> SET EXERCISE:
Return exactly the listing's lines, from its first line to the line holding "from mathutils import Vector, Matrix, noise", ends included.

> RECORDED DATA:
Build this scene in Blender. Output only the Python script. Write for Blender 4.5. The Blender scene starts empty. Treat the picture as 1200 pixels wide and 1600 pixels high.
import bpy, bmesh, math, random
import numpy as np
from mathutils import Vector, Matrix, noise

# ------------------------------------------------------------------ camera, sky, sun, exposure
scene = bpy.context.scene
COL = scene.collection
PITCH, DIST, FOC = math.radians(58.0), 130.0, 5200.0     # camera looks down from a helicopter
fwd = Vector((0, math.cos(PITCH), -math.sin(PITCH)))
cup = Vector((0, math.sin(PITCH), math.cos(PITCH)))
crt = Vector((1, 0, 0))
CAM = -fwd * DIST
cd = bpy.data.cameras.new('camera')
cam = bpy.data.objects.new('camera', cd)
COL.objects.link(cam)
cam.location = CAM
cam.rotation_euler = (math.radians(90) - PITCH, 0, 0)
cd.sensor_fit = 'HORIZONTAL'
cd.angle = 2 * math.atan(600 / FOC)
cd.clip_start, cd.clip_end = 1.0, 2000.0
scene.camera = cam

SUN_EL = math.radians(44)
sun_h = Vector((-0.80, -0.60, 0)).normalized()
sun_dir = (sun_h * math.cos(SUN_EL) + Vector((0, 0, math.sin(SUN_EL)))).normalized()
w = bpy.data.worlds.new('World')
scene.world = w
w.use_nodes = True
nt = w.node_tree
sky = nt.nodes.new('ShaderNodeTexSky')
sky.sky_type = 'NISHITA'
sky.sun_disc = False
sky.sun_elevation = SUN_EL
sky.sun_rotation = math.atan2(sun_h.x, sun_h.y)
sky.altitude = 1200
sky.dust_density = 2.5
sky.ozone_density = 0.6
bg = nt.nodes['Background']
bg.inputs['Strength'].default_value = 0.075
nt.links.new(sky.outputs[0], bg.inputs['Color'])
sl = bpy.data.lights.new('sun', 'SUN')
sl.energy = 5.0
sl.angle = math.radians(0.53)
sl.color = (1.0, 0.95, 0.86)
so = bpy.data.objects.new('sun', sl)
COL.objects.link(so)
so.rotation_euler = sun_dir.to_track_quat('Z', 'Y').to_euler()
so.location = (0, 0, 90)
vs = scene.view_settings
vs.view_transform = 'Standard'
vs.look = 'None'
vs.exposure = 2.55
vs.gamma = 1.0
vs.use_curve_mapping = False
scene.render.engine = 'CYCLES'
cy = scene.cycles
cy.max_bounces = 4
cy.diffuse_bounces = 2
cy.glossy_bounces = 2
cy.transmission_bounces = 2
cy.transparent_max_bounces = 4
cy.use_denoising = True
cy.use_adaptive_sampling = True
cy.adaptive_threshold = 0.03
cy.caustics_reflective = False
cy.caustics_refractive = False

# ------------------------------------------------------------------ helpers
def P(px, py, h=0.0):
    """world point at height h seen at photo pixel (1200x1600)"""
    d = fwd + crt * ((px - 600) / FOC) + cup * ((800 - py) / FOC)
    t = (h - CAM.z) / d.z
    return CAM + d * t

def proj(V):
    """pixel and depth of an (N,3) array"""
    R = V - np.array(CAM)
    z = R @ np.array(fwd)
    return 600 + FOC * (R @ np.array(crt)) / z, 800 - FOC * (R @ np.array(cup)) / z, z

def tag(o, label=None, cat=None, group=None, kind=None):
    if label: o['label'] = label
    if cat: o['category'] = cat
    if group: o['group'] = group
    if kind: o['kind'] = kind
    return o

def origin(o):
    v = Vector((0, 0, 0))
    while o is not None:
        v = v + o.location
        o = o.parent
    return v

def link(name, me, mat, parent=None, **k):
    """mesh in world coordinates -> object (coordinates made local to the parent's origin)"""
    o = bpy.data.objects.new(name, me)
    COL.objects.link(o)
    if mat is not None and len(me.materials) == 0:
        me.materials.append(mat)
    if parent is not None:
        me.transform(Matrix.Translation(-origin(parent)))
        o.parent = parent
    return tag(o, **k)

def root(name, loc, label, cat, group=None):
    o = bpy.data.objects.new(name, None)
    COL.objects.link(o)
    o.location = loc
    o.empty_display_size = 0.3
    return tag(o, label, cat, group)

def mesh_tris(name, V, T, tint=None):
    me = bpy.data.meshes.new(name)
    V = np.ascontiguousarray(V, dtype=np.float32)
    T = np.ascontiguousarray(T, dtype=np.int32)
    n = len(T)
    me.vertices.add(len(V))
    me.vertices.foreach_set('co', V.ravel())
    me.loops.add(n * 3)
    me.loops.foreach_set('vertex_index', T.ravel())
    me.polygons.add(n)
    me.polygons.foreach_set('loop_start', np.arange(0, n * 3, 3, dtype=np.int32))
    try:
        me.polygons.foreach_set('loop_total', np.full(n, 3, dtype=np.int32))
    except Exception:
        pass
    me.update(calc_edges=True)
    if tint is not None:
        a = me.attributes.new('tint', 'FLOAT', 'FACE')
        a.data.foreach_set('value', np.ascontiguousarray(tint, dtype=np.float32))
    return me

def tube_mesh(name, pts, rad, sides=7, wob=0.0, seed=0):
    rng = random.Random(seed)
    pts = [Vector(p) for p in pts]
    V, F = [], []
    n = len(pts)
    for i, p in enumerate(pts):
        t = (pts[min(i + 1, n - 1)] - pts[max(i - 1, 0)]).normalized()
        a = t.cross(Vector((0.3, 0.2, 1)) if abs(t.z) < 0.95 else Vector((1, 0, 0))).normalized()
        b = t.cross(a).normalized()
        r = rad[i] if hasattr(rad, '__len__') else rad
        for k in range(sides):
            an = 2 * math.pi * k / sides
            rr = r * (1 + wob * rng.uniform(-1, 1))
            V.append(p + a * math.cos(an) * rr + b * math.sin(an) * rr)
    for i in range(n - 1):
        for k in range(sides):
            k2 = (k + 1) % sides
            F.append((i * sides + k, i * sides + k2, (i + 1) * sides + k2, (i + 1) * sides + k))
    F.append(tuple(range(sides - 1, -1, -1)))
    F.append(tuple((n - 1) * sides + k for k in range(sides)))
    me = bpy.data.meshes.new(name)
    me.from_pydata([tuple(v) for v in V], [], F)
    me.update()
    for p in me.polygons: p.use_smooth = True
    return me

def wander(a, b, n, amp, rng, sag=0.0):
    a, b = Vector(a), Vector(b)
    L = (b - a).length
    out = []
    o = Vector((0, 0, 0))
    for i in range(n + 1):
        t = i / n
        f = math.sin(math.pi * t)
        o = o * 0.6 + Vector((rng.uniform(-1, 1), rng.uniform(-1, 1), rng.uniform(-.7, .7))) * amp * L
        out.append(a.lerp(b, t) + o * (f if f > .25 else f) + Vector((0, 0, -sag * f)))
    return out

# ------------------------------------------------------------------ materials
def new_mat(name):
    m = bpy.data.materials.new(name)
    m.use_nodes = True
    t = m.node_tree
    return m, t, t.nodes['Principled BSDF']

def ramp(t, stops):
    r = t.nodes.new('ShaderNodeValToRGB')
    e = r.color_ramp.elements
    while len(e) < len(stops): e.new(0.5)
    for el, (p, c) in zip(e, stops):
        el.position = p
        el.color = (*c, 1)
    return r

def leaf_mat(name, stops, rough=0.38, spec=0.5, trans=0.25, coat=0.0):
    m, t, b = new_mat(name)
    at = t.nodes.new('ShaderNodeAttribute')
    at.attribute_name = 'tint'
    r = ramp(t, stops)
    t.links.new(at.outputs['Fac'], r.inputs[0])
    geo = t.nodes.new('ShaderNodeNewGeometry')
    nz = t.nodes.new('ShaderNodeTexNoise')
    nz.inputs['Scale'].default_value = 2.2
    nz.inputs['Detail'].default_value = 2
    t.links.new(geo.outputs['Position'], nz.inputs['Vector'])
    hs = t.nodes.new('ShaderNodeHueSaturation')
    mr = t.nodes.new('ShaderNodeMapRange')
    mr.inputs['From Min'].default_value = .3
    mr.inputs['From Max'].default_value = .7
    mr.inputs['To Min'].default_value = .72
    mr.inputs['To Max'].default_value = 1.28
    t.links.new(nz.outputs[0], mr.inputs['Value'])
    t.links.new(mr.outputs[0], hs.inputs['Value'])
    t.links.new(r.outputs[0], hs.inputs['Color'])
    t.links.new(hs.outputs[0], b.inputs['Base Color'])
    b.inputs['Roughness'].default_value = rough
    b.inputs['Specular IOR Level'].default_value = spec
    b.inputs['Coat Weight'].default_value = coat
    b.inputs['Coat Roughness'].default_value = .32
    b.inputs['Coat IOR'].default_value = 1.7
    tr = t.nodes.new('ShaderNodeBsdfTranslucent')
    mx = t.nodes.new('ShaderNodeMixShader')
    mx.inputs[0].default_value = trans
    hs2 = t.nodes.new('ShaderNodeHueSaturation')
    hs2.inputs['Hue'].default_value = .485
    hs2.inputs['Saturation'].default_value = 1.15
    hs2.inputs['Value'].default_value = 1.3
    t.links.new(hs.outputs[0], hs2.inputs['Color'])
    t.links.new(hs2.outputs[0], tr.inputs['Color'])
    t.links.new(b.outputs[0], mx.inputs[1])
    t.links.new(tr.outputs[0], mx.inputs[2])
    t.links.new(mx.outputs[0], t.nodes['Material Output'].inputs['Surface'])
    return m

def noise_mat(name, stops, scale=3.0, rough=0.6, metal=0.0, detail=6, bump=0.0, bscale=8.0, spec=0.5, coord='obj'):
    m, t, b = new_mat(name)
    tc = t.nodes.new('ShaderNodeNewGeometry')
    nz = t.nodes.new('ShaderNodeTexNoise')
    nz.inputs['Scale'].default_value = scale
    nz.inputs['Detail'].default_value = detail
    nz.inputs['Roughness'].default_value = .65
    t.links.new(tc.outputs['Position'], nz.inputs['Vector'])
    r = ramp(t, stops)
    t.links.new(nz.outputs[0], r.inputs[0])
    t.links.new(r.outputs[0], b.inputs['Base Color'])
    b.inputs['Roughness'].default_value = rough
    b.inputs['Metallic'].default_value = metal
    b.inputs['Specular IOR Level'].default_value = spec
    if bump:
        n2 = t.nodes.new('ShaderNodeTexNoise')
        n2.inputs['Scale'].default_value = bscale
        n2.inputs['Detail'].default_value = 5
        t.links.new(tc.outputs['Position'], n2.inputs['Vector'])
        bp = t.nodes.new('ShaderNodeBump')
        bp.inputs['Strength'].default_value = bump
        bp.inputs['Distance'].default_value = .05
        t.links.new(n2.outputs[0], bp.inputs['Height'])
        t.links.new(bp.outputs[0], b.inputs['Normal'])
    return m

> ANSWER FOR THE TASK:
Build this scene in Blender. Output only the Python script. Write for Blender 4.5. The Blender scene starts empty. Treat the picture as 1200 pixels wide and 1600 pixels high.
import bpy, bmesh, math, random
import numpy as np
from mathutils import Vector, Matrix, noise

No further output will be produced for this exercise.